### TASK REQUIREMENTS
Carry none of the pictures over; set down the material below exactly.

### RECORDED DATA

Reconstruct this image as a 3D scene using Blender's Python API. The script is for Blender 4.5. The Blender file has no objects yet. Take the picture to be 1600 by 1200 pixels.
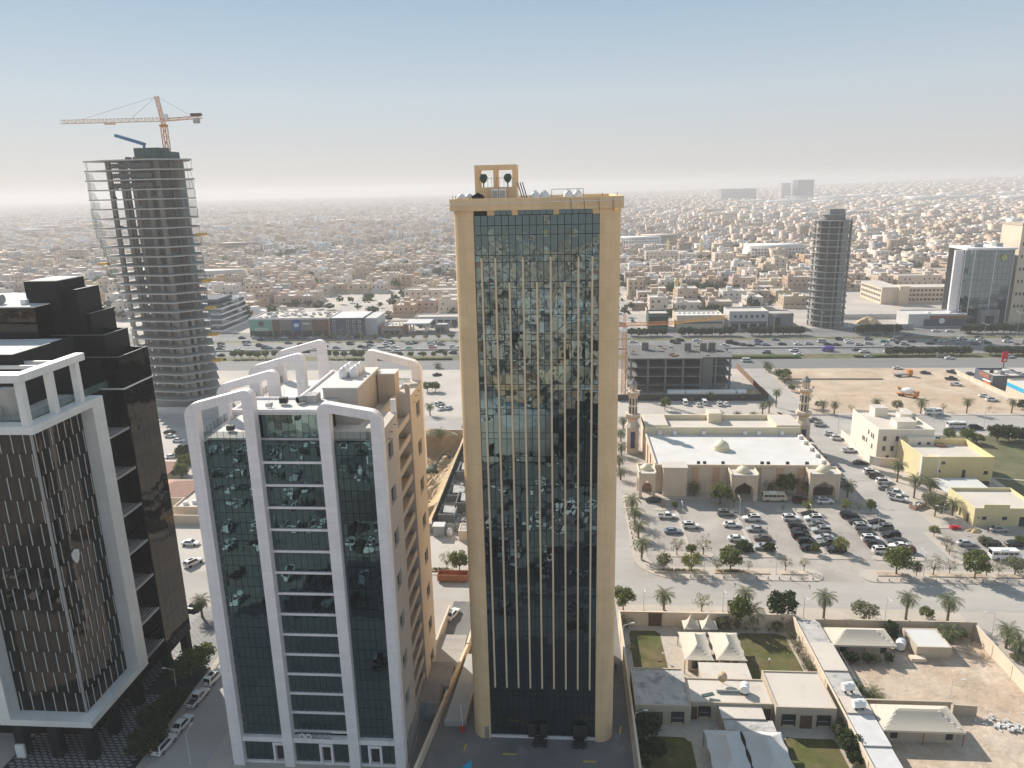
import bpy, math, random
import numpy as np
from mathutils import Vector, Matrix
random.seed(7)
R = math.radians
SC = bpy.context.scene
COL = SC.collection

# ---------------------------------------------------------------- camera
cam_d = bpy.data.cameras.new('camera')
cam = bpy.data.objects.new('camera', cam_d)
COL.objects.link(cam)
cam_d.sensor_width = 36.0
cam_d.lens = 36.0 * 1150.0 / 1600.0
cam_d.clip_start = 0.5
cam_d.clip_end = 60000.0
cam.matrix_world = (Matrix.Translation((0, 0, 90)) @ Matrix.Rotation(R(4.4), 4, 'Z')
                    @ Matrix.Rotation(R(75.0), 4, 'X') @ Matrix.Rotation(R(-1.28), 4, 'Z'))
SC.camera = cam
# ---------------------------------------------------------------- sky, sun, exposure
SUN_AZ = 132.0     # direction towards the sun, degrees from +x counter-clockwise
SUN_EL = 34.0
world = bpy.data.worlds.new('World')
SC.world = world
world.use_nodes = True
wn = world.node_tree
for n in list(wn.nodes):
    wn.nodes.remove(n)
w_out = wn.nodes.new('ShaderNodeOutputWorld')
w_bg = wn.nodes.new('ShaderNodeBackground')
w_sky = wn.nodes.new('ShaderNodeTexSky')
w_sky.sky_type = 'NISHITA'
w_sky.sun_disc = False
w_sky.sun_elevation = R(SUN_EL)
w_sky.sun_rotation = R(90.0 - SUN_AZ)
w_sky.altitude = 600.0
w_sky.air_density = 1.0
w_sky.dust_density = 0.5
w_sky.ozone_density = 1.0
w_bg.inputs['Strength'].default_value = 0.092
# dusty daylight: the clear-sky model veiled by an even haze that pales towards the horizon
w_sep = wn.nodes.new('ShaderNodeSeparateXYZ')
w_map = wn.nodes.new('ShaderNodeMapRange')
w_map.inputs['From Min'].default_value = 0.0
w_map.inputs['From Max'].default_value = 1.0
w_ramp = wn.nodes.new('ShaderNodeValToRGB')
stops = ((0.0, (0.68, 0.655, 0.65)), (0.04, (0.675, 0.672, 0.678)), (0.11, (0.61, 0.685, 0.74)), (0.24, (0.365, 0.53, 0.675)), (0.5, (0.34, 0.46, 0.585)), (1.0, (0.32, 0.43, 0.56)))
while len(w_ramp.color_ramp.elements) < len(stops):
    w_ramp.color_ramp.elements.new(0.5)
for e_, (p_, c_) in zip(w_ramp.color_ramp.elements, stops):
    e_.position = p_
    e_.color = (*c_, 1)
w_scale = wn.nodes.new('ShaderNodeVectorMath')
w_scale.operation = 'SCALE'
w_scale.inputs['Scale'].default_value = 7.0
w_tc = wn.nodes.new('ShaderNodeTexCoord')
w_mix = wn.nodes.new('ShaderNodeMix')
w_mix.data_type = 'RGBA'
w_mix.inputs['Factor'].default_value = 0.93
wn.links.new(w_tc.outputs['Generated'], w_sep.inputs[0])
wn.links.new(w_sep.outputs['Z'], w_map.inputs['Value'])
wn.links.new(w_map.outputs[0], w_ramp.inputs['Fac'])
wn.links.new(w_ramp.outputs['Color'], w_scale.inputs[0])
wn.links.new(w_sky.outputs[0], w_mix.inputs['A'])
wn.links.new(w_scale.outputs[0], w_mix.inputs['B'])
wn.links.new(w_mix.outputs['Result'], w_bg.inputs['Color'])
wn.links.new(w_bg.outputs[0], w_out.inputs['Surface'])
sun_d = bpy.data.lights.new('sun', 'SUN')
sun_d.energy = 5.0
sun_d.angle = R(0.6)
sun_d.color = (1.0, 0.93, 0.83)
sun = bpy.data.objects.new('sun', sun_d)
COL.objects.link(sun)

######

### OUTPUT BELOW
Reconstruct this image as a 3D scene using Blender's Python API. The script is for Blender 4.5. The Blender file has no objects yet. Take the picture to be 1600 by 1200 pixels.
import bpy, math, random
import numpy as np
from mathutils import Vector, Matrix
random.seed(7)
R = math.radians
SC = bpy.context.scene
COL = SC.collection

# ---------------------------------------------------------------- camera
cam_d = bpy.data.cameras.new('camera')
cam = bpy.data.objects.new('camera', cam_d)
COL.objects.link(cam)
cam_d.sensor_width = 36.0
cam_d.lens = 36.0 * 1150.0 / 1600.0
cam_d.clip_start = 0.5
cam_d.clip_end = 60000.0
cam.matrix_world = (Matrix.Translation((0, 0, 90)) @ Matrix.Rotation(R(4.4), 4, 'Z')
                    @ Matrix.Rotation(R(75.0), 4, 'X') @ Matrix.Rotation(R(-1.28), 4, 'Z'))
SC.camera = cam
# ---------------------------------------------------------------- sky, sun, exposure
SUN_AZ = 132.0     # direction towards the sun, degrees from +x counter-clockwise
SUN_EL = 34.0
world = bpy.data.worlds.new('World')
SC.world = world
world.use_nodes = True
wn = world.node_tree
for n in list(wn.nodes):
    wn.nodes.remove(n)
w_out = wn.nodes.new('ShaderNodeOutputWorld')
w_bg = wn.nodes.new('ShaderNodeBackground')
w_sky = wn.nodes.new('ShaderNodeTexSky')
w_sky.sky_type = 'NISHITA'
w_sky.sun_disc = False
w_sky.sun_elevation = R(SUN_EL)
w_sky.sun_rotation = R(90.0 - SUN_AZ)
w_sky.altitude = 600.0
w_sky.air_density = 1.0
w_sky.dust_density = 0.5
w_sky.ozone_density = 1.0
w_bg.inputs['Strength'].default_value = 0.092
# dusty daylight: the clear-sky model veiled by an even haze that pales towards the horizon
w_sep = wn.nodes.new('ShaderNodeSeparateXYZ')
w_map = wn.nodes.new('ShaderNodeMapRange')
w_map.inputs['From Min'].default_value = 0.0
w_map.inputs['From Max'].default_value = 1.0
w_ramp = wn.nodes.new('ShaderNodeValToRGB')
stops = ((0.0, (0.68, 0.655, 0.65)), (0.04, (0.675, 0.672, 0.678)), (0.11, (0.61, 0.685, 0.74)), (0.24, (0.365, 0.53, 0.675)), (0.5, (0.34, 0.46, 0.585)), (1.0, (0.32, 0.43, 0.56)))
while len(w_ramp.color_ramp.elements) < len(stops):
    w_ramp.color_ramp.elements.new(0.5)
for e_, (p_, c_) in zip(w_ramp.color_ramp.elements, stops):
    e_.position = p_
    e_.color = (*c_, 1)
w_scale = wn.nodes.new('ShaderNodeVectorMath')
w_scale.operation = 'SCALE'
w_scale.inputs['Scale'].default_value = 7.0
w_tc = wn.nodes.new('ShaderNodeTexCoord')
w_mix = wn.nodes.new('ShaderNodeMix')
w_mix.data_type = 'RGBA'
w_mix.inputs['Factor'].default_value = 0.93
wn.links.new(w_tc.outputs['Generated'], w_sep.inputs[0])
wn.links.new(w_sep.outputs['Z'], w_map.inputs['Value'])
wn.links.new(w_map.outputs[0], w_ramp.inputs['Fac'])
wn.links.new(w_ramp.outputs['Color'], w_scale.inputs[0])
wn.links.new(w_sky.outputs[0], w_mix.inputs['A'])
wn.links.new(w_scale.outputs[0], w_mix.inputs['B'])
wn.links.new(w_mix.outputs['Result'], w_bg.inputs['Color'])
wn.links.new(w_bg.outputs[0], w_out.inputs['Surface'])
sun_d = bpy.data.lights.new('sun', 'SUN')
sun_d.energy = 5.0
sun_d.angle = R(0.6)
sun_d.color = (1.0, 0.93, 0.83)
sun = bpy.data.objects.new('sun', sun_d)
COL.objects.link(sun)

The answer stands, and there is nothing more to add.